Sanity Check

Not sure if this is the right place to ask this, but here goes!

I’ve done a couple projects using the SF Inventor kit, and have a basic grasp of electrical thoery, but just wanted to bounce this off some more experienced minds before I made it out on a perf board.

Making a small simple LED display using 10 LEDs, thrown HIGH and LOW by an UNO via its IO pins. Basic flashing patterns.

Would it be sane to wire all the cathodes together and use a single resistor (higher value than if 1 R per LED) to ground? At any given time only two LEDs will be lit, so should I calculate for 40mA of current, as opposed to the 20mA per pin?

Is this set up sane, or should I just do a single R per LED?

Thanks! I’m an IT guy trying to get more involved in physical computing, and a lot of this stuff just flies over my head, beyond White to White, Black to Black, Green to Green :slight_smile:

I would not use one R for all the LEDs. Better to have an R for each.

Could you explain why?

Not trying to argue your response, but rather genuinely interested in the reasoning.

Thanks!

Can you guarantee that two LEDs will be always lit and only two LEDs? If each LED is being driven from a different processor output I would not guarantee this.

If you use a resistor value for 40mA of LED current what happens if only one LED gets driven? Can that LED handle 40mA?

A little FYI: LED specs are usually for the max current which gives the max brightness. They will light with less current and I typically bias an LED spec’ed for 20mA at about 5mA or less unless I need the full brightness.

So, if the LEDs are spec’ed at 20mA max and you do want to use one resistor for two LEDs then ensure that if only one LED is driven its current is below the max spec.

Any help?

Very much so.

Thanks!

I just did something similar to this. I ended up tying all the cathodes together and running through a resistor coming out of each IO port.

Reversing the logic here. If only two LED’s are most that will be lit then you can probably get away with the same R specced for 20mA total current. Sure when two LED’s are lit then you only get 10mA a piece but the difference in brightness especially for the superbrights listed on this website is not appreciable. I’ve had up to three in parallel before noticing much difference. So keep your current 20mA R and connect them all together that way.

LEDs have a maximum current rating, usually around 20-30mA for the common ones (of course there are exceptions). So you want to keep the current at or below that max rating.

Usually the ‘cheater’ way to run an LED is to take advantage of the (usually) 2V voltage drop across the LED (potential energy used) and figure out how big a resistor will drop just enough of the leftover voltage so that the current through the resistor (and consequently the LED) is at or below the max.

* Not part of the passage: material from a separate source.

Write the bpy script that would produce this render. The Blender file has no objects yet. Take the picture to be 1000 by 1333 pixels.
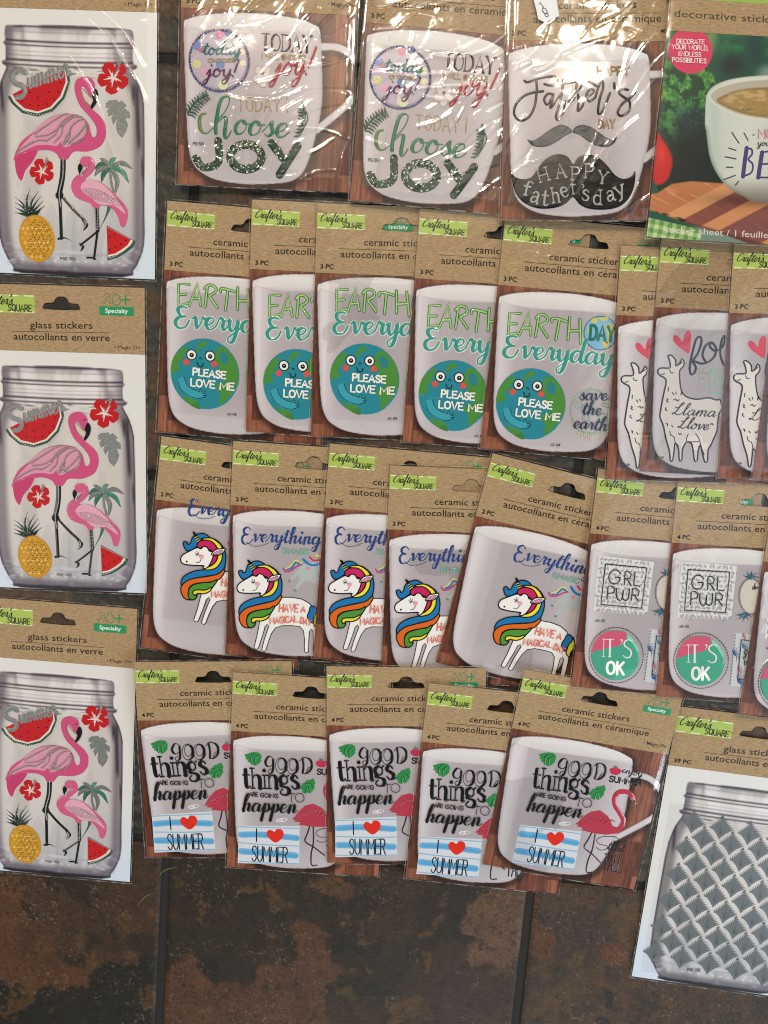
import bpy, math, random
import numpy as np
from mathutils import Matrix, Vector
from mathutils.geometry import tessellate_polygon

random.seed(7)
sc = bpy.context.scene
COL = sc.collection
U = 0.000635          # one drawing unit on a card, in metres
MM = 0.001

# ------------------------------------------------------------------ camera, world, lamps, exposure
TX, TY, H0 = 0.129986, 0.039438, 912.921          # tilt of the hand-held camera and its distance
Rm = np.array([[0.999222, 0.0, 0.039428], [0.005111, 0.991564, -0.129519], [-0.039095, 0.12962, 0.990793]])
CP = -Rm.T @ np.array([0, 0, H0])                  # camera position over the floor (x right, y towards the bottom, z down)
S3 = np.diag([1., -1., -1.])
Rb = S3 @ Rm.T @ S3
cam_d = bpy.data.cameras.new('camera')
cam = bpy.data.objects.new('camera', cam_d)
COL.objects.link(cam)
loc = S3 @ CP * U
M4 = Matrix([[*Rb[0], loc[0]], [*Rb[1], loc[1]], [*Rb[2], loc[2]], [0, 0, 0, 1]])
cam.matrix_world = M4
cam_d.sensor_fit = 'HORIZONTAL'
cam_d.sensor_width = 36
cam_d.lens = 36 * 0.963
cam_d.clip_start = 0.01
cam_d.clip_end = 50
sc.camera = cam

w = bpy.data.worlds.new('World')
sc.world = w
w.use_nodes = True
bg = w.node_tree.nodes['Background']
bg.inputs[0].default_value = (1.0, 0.95, 0.90, 1)
bg.inputs[1].default_value = 0.07

def area(name, loc, target, size, power, col, shape='DISK', size_y=None):
    d = bpy.data.lights.new(name, 'AREA')
    d.shape = shape
    d.size = size
    if size_y: d.size_y = size_y
    d.energy = power
    d.color = col
    o = bpy.data.objects.new(name, d)
    COL.objects.link(o)
    o.location = loc
    o.rotation_euler = (Vector(target) - Vector(loc)).to_track_quat('-Z', 'Y').to_euler()
    return o
WARM = (1.0, 0.84, 0.66)
area('ceiling_spot_lamp', (0.05, 1.46, 1.95), (0.0, 0.2, 0), 0.09, 16.0, WARM)
area('ceiling_spot_lamp', (0.62, 1.30, 1.95), (0.2, 0.2, 0), 0.09, 12.0, WARM)
area('ceiling_spot_lamp', (-0.45, 1.45, 1.95), (-0.2, 0.2, 0), 0.09, 12.0, WARM)
area('ceiling_glow', (0.10, 2.30, 1.70), (0.05, 0.2, 0), 1.1, 14.0, (1.0, 0.91, 0.80))
area('ceiling_glow', (0.10, 1.38, 2.10), (0.10, 1.0, 0), 1.35, 3.6, (1.0, 0.86, 0.68))
area('window_light', (1.45, 0.18, 2.10), (1.2, 0.15, 0), 0.75, 3.0, (0.72, 0.85, 1.0), 'RECTANGLE', 1.3)
area('window_light', (1.50, -1.05, 1.10), (0.1, -0.25, 0), 0.9, 36, (0.76, 0.88, 1.0), 'RECTANGLE', 0.9)
area('fill_light', (-1.55, -0.25, 1.10), (-0.1, -0.05, 0), 1.0, 15, (1.0, 0.96, 0.92), 'RECTANGLE', 0.8)  # soft fill added at the left, stands for no actual lamp
area('fill_light', (0.1, -2.20, 0.75), (0.0, -0.25, 0), 1.0, 20, (0.92, 0.96, 1.0), 'RECTANGLE', 0.8)  # low fill panel added past the bottom edge to lift the lower packs

sc.view_settings.view_transform = 'Standard'
sc.view_settings.look = 'None'
sc.view_settings.exposure = -0.2
sc.view_settings.gamma = 1.0
sc.cycles.pixel_filter_type = 'BLACKMAN_HARRIS'
sc.cycles.filter_width = 1.1
sc.cycles.max_bounces = 6
sc.cycles.transparent_max_bounces = 16
sc.cycles.caustics_reflective = False
sc.cycles.caustics_refractive = False

# ------------------------------------------------------------------ small helpers
def s2l(c):
    c = np.asarray(c, float)
    return np.where(c <= 0.04045, c / 12.92, ((c + 0.055) / 1.055) ** 2.4)
def HX(h):
    h = h.lstrip('#')
    return tuple(float(v) for v in s2l([int(h[i:i + 2], 16) / 255 for i in (0, 2, 4)]))
def aff(M, p):
    return (M[0] * p[0] + M[1] * p[1] + M[2], M[3] * p[0] + M[4] * p[1] + M[5])
ID = (1, 0, 0, 0, 1, 0)
def shifted(M, du, dv):
    return (M[0], M[1], M[2] + du, M[3], M[4], M[5] + dv)
def cr(pts, closed=False, n=5):
    """smooth curve through points"""
    P = [np.array(p, float) for p in pts]
    m = len(P)
    if m < 3: return [tuple(p) for p in P]
    out = []
    for i in range(m if closed else m - 1):
        p1, p2 = P[i], P[(i + 1) % m]
        p0 = P[(i - 1) % m] if (closed or i > 0) else 2 * p1 - p2
        p3 = P[(i + 2) % m] if (closed or i < m - 2) else 2 * p2 - p1
        for k in range(n):
            t = k / n
            out.append(tuple(0.5 * ((2 * p1) + (-p0 + p2) * t + (2 * p0 - 5 * p1 + 4 * p2 - p3) * t * t + (-p0 + 3 * p1 - 3 * p2 + p3) * t ** 3)))
    if not closed: out.append(tuple(P[-1]))
    return out
def ell(cx, cy, rx, ry=None, n=36, a0=0, a1=360, rot=0):
    ry = rx if ry is None else ry
    r = math.radians(rot)
    o = []
    full = abs(a1 - a0) >= 360
    for i in range(n if full else n + 1):
        t = math.radians(a0 + (a1 - a0) * i / n)
        x, y = rx * math.cos(t), ry * math.sin(t)
        o.append((cx + x * math.cos(r) - y * math.sin(r), cy + x * math.sin(r) + y * math.cos(r)))
    return o

# ---- noise and shape fields for printed pictures
_rs = np.random.RandomState(3)
_tab = _rs.rand(256, 256)
def vn(x, y, s=0):
    x = np.asarray(x, float) + s * 17.31; y = np.asarray(y, float) + s * 9.77
    xi = np.floor(x).astype(int); yi = np.floor(y).astype(int)
    fx = x - xi; fy = y - yi
    fx = fx * fx * (3 - 2 * fx); fy = fy * fy * (3 - 2 * fy)
    g = lambda a, b: _tab[a & 255, b & 255]
    return (g(xi, yi) * (1 - fx) + g(xi + 1, yi) * fx) * (1 - fy) + (g(xi, yi + 1) * (1 - fx) + g(xi + 1, yi + 1) * fx) * fy
def fbm(x, y, s=0, o=4):
    a, t, n = 0.5, 0, 0
    for k in range(o):
        t = t + a * vn(x * 2 ** k, y * 2 ** k, s + k * 3); n += a; a *= 0.5
    return t / n
def sst(a, b, x):
    t = np.clip((x - a) / (b - a), 0, 1)
    return t * t * (3 - 2 * t)
def segd(X, Y, pts, closed=False):
    d = np.full(X.shape, 1e9)
    n = len(pts)
    for i in range(n if closed else n - 1):
        (ax, ay), (bx, by) = pts[i], pts[(i + 1) % n]
        dx, dy = bx - ax, by - ay
        t = np.clip(((X - ax) * dx + (Y - ay) * dy) / (dx * dx + dy * dy + 1e-9), 0, 1)
        d = np.minimum(d, np.hypot(X - ax - t * dx, Y - ay - t * dy))
    return d
def sdf(X, Y, pts):
    """positive inside"""
    ins = np.zeros(X.shape, bool)
    n = len(pts)
    for i in range(n):
        (ax, ay), (bx, by) = pts[i], pts[(i + 1) % n]
        c = ((ay > Y) != (by > Y)) & (X < (bx - ax) * (Y - ay) / ((by - ay) if by != ay else 1e-9) + ax)
        ins ^= c
    return np.where(ins, 1, -1) * segd(X, Y, pts, True)
def mixc(c, k, m):
    m = np.clip(m, 0, 1)[..., None]
    return c * (1 - m) + np.array(k, float) / 255 * m if not isinstance(k, np.ndarray) else c * (1 - m) + k * m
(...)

E.g., 5V source, 2V voltage drop = 3V left over. V=IR, 3=(20mA)R, R=3/0.02=150Ω

So if you add two LEDs you have to account for the added current through the other LED if you’re using one resistor. But the current is going to vary based on how many LEDs are lit.

So since resistors cost like $0.05 it’s easier to just use one resistor per LED and make sure your LEDs retain constant brightness, correct current, etc.

But, if you’re sure you want to limit yourself to 2 on at any time, then you can get away with one resistor.